## start

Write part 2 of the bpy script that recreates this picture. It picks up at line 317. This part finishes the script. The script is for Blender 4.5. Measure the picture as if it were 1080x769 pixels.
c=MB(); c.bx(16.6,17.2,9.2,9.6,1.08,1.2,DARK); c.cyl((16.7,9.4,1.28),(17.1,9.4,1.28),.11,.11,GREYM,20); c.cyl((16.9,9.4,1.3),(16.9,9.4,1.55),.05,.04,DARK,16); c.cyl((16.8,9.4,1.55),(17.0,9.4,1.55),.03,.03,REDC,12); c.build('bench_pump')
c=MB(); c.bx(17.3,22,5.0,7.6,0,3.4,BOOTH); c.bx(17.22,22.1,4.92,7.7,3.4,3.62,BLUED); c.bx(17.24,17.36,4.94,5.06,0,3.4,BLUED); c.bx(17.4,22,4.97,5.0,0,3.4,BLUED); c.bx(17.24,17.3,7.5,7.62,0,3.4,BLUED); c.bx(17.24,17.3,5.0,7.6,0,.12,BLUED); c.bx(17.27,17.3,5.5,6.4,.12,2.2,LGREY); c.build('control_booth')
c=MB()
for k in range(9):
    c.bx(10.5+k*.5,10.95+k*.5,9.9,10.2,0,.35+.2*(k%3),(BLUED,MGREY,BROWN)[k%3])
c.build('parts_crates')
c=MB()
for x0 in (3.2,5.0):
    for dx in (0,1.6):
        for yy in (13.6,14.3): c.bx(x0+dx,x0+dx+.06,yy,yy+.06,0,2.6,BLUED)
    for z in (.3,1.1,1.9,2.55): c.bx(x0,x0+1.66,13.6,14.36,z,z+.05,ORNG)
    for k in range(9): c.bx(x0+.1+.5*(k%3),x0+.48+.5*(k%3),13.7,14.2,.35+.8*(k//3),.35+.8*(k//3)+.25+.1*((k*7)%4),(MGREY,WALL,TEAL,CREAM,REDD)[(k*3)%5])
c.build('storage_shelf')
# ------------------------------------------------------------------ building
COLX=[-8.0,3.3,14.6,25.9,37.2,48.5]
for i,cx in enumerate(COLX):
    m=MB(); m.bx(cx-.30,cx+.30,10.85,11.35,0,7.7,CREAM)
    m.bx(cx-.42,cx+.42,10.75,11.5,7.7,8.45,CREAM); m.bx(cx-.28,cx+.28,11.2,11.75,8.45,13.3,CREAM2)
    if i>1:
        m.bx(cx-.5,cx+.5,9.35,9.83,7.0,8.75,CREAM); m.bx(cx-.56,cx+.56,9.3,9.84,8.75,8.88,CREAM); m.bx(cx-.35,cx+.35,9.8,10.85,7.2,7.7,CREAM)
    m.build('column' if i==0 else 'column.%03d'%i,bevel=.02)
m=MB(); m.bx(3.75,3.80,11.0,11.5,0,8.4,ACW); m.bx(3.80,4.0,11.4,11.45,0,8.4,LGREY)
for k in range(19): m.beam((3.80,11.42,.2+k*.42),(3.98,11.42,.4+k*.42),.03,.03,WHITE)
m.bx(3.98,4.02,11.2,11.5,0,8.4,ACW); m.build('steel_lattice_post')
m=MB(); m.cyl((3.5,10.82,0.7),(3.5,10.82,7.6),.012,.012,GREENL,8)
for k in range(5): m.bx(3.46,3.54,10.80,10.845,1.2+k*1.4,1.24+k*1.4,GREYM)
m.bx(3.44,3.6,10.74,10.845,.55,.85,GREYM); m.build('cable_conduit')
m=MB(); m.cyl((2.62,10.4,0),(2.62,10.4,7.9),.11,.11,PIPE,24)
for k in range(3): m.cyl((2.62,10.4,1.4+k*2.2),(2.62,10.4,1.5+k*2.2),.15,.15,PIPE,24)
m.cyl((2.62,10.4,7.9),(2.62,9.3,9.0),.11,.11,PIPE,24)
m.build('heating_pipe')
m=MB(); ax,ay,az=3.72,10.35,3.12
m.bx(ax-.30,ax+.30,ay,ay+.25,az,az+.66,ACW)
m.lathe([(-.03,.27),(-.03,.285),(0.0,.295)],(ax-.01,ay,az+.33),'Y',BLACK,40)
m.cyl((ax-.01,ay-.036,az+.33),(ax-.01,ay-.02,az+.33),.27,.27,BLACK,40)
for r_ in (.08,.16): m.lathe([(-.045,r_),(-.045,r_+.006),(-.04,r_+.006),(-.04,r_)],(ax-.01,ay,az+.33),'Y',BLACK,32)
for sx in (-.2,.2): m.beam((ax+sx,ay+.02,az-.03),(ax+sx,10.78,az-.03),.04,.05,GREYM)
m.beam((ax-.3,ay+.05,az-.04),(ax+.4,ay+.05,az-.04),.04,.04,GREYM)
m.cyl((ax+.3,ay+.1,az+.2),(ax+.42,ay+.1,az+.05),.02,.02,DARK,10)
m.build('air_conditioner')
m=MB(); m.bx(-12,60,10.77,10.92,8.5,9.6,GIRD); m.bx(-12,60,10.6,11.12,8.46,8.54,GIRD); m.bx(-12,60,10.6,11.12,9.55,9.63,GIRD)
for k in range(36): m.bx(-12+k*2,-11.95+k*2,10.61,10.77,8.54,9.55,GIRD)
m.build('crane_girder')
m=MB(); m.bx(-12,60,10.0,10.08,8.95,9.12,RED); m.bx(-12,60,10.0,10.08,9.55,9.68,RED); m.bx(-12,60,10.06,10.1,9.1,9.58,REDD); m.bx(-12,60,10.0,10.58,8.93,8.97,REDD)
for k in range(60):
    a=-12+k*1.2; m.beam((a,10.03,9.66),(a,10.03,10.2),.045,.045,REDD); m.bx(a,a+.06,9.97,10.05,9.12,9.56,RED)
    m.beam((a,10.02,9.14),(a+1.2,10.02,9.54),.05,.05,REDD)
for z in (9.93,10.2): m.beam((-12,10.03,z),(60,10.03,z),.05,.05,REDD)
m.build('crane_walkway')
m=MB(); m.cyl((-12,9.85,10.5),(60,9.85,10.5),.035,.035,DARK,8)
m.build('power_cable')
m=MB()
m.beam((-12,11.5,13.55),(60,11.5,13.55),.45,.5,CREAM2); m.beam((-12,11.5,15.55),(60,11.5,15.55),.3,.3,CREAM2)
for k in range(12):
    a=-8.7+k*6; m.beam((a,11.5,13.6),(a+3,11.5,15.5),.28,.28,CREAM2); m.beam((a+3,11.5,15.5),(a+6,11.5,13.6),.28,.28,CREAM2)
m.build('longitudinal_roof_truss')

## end

▶ [Task requirements] Retype the data exactly as given.

▶ [Output]
Write part 2 of the bpy script that recreates this picture. It picks up at line 317. This part finishes the script. The script is for Blender 4.5. Measure the picture as if it were 1080x769 pixels.
c=MB(); c.bx(16.6,17.2,9.2,9.6,1.08,1.2,DARK); c.cyl((16.7,9.4,1.28),(17.1,9.4,1.28),.11,.11,GREYM,20); c.cyl((16.9,9.4,1.3),(16.9,9.4,1.55),.05,.04,DARK,16); c.cyl((16.8,9.4,1.55),(17.0,9.4,1.55),.03,.03,REDC,12); c.build('bench_pump')
c=MB(); c.bx(17.3,22,5.0,7.6,0,3.4,BOOTH); c.bx(17.22,22.1,4.92,7.7,3.4,3.62,BLUED); c.bx(17.24,17.36,4.94,5.06,0,3.4,BLUED); c.bx(17.4,22,4.97,5.0,0,3.4,BLUED); c.bx(17.24,17.3,7.5,7.62,0,3.4,BLUED); c.bx(17.24,17.3,5.0,7.6,0,.12,BLUED); c.bx(17.27,17.3,5.5,6.4,.12,2.2,LGREY); c.build('control_booth')
c=MB()
for k in range(9):
    c.bx(10.5+k*.5,10.95+k*.5,9.9,10.2,0,.35+.2*(k%3),(BLUED,MGREY,BROWN)[k%3])
c.build('parts_crates')
c=MB()
for x0 in (3.2,5.0):
    for dx in (0,1.6):
        for yy in (13.6,14.3): c.bx(x0+dx,x0+dx+.06,yy,yy+.06,0,2.6,BLUED)
    for z in (.3,1.1,1.9,2.55): c.bx(x0,x0+1.66,13.6,14.36,z,z+.05,ORNG)
    for k in range(9): c.bx(x0+.1+.5*(k%3),x0+.48+.5*(k%3),13.7,14.2,.35+.8*(k//3),.35+.8*(k//3)+.25+.1*((k*7)%4),(MGREY,WALL,TEAL,CREAM,REDD)[(k*3)%5])
c.build('storage_shelf')
# ------------------------------------------------------------------ building
COLX=[-8.0,3.3,14.6,25.9,37.2,48.5]
for i,cx in enumerate(COLX):
    m=MB(); m.bx(cx-.30,cx+.30,10.85,11.35,0,7.7,CREAM)
    m.bx(cx-.42,cx+.42,10.75,11.5,7.7,8.45,CREAM); m.bx(cx-.28,cx+.28,11.2,11.75,8.45,13.3,CREAM2)
    if i>1:
        m.bx(cx-.5,cx+.5,9.35,9.83,7.0,8.75,CREAM); m.bx(cx-.56,cx+.56,9.3,9.84,8.75,8.88,CREAM); m.bx(cx-.35,cx+.35,9.8,10.85,7.2,7.7,CREAM)
    m.build('column' if i==0 else 'column.%03d'%i,bevel=.02)
m=MB(); m.bx(3.75,3.80,11.0,11.5,0,8.4,ACW); m.bx(3.80,4.0,11.4,11.45,0,8.4,LGREY)
for k in range(19): m.beam((3.80,11.42,.2+k*.42),(3.98,11.42,.4+k*.42),.03,.03,WHITE)
m.bx(3.98,4.02,11.2,11.5,0,8.4,ACW); m.build('steel_lattice_post')
m=MB(); m.cyl((3.5,10.82,0.7),(3.5,10.82,7.6),.012,.012,GREENL,8)
for k in range(5): m.bx(3.46,3.54,10.80,10.845,1.2+k*1.4,1.24+k*1.4,GREYM)
m.bx(3.44,3.6,10.74,10.845,.55,.85,GREYM); m.build('cable_conduit')
m=MB(); m.cyl((2.62,10.4,0),(2.62,10.4,7.9),.11,.11,PIPE,24)
for k in range(3): m.cyl((2.62,10.4,1.4+k*2.2),(2.62,10.4,1.5+k*2.2),.15,.15,PIPE,24)
m.cyl((2.62,10.4,7.9),(2.62,9.3,9.0),.11,.11,PIPE,24)
m.build('heating_pipe')
m=MB(); ax,ay,az=3.72,10.35,3.12
m.bx(ax-.30,ax+.30,ay,ay+.25,az,az+.66,ACW)
m.lathe([(-.03,.27),(-.03,.285),(0.0,.295)],(ax-.01,ay,az+.33),'Y',BLACK,40)
m.cyl((ax-.01,ay-.036,az+.33),(ax-.01,ay-.02,az+.33),.27,.27,BLACK,40)
for r_ in (.08,.16): m.lathe([(-.045,r_),(-.045,r_+.006),(-.04,r_+.006),(-.04,r_)],(ax-.01,ay,az+.33),'Y',BLACK,32)
for sx in (-.2,.2): m.beam((ax+sx,ay+.02,az-.03),(ax+sx,10.78,az-.03),.04,.05,GREYM)
m.beam((ax-.3,ay+.05,az-.04),(ax+.4,ay+.05,az-.04),.04,.04,GREYM)
m.cyl((ax+.3,ay+.1,az+.2),(ax+.42,ay+.1,az+.05),.02,.02,DARK,10)
m.build('air_conditioner')
m=MB(); m.bx(-12,60,10.77,10.92,8.5,9.6,GIRD); m.bx(-12,60,10.6,11.12,8.46,8.54,GIRD); m.bx(-12,60,10.6,11.12,9.55,9.63,GIRD)
for k in range(36): m.bx(-12+k*2,-11.95+k*2,10.61,10.77,8.54,9.55,GIRD)
m.build('crane_girder')
m=MB(); m.bx(-12,60,10.0,10.08,8.95,9.12,RED); m.bx(-12,60,10.0,10.08,9.55,9.68,RED); m.bx(-12,60,10.06,10.1,9.1,9.58,REDD); m.bx(-12,60,10.0,10.58,8.93,8.97,REDD)
for k in range(60):
    a=-12+k*1.2; m.beam((a,10.03,9.66),(a,10.03,10.2),.045,.045,REDD); m.bx(a,a+.06,9.97,10.05,9.12,9.56,RED)
    m.beam((a,10.02,9.14),(a+1.2,10.02,9.54),.05,.05,REDD)
for z in (9.93,10.2): m.beam((-12,10.03,z),(60,10.03,z),.05,.05,REDD)
m.build('crane_walkway')
m=MB(); m.cyl((-12,9.85,10.5),(60,9.85,10.5),.035,.035,DARK,8)
m.build('power_cable')
m=MB()
m.beam((-12,11.5,13.55),(60,11.5,13.55),.45,.5,CREAM2); m.beam((-12,11.5,15.55),(60,11.5,15.55),.3,.3,CREAM2)
for k in range(12):
    a=-8.7+k*6; m.beam((a,11.5,13.6),(a+3,11.5,15.5),.28,.28,CREAM2); m.beam((a+3,11.5,15.5),(a+6,11.5,13.6),.28,.28,CREAM2)
m.build('longitudinal_roof_truss')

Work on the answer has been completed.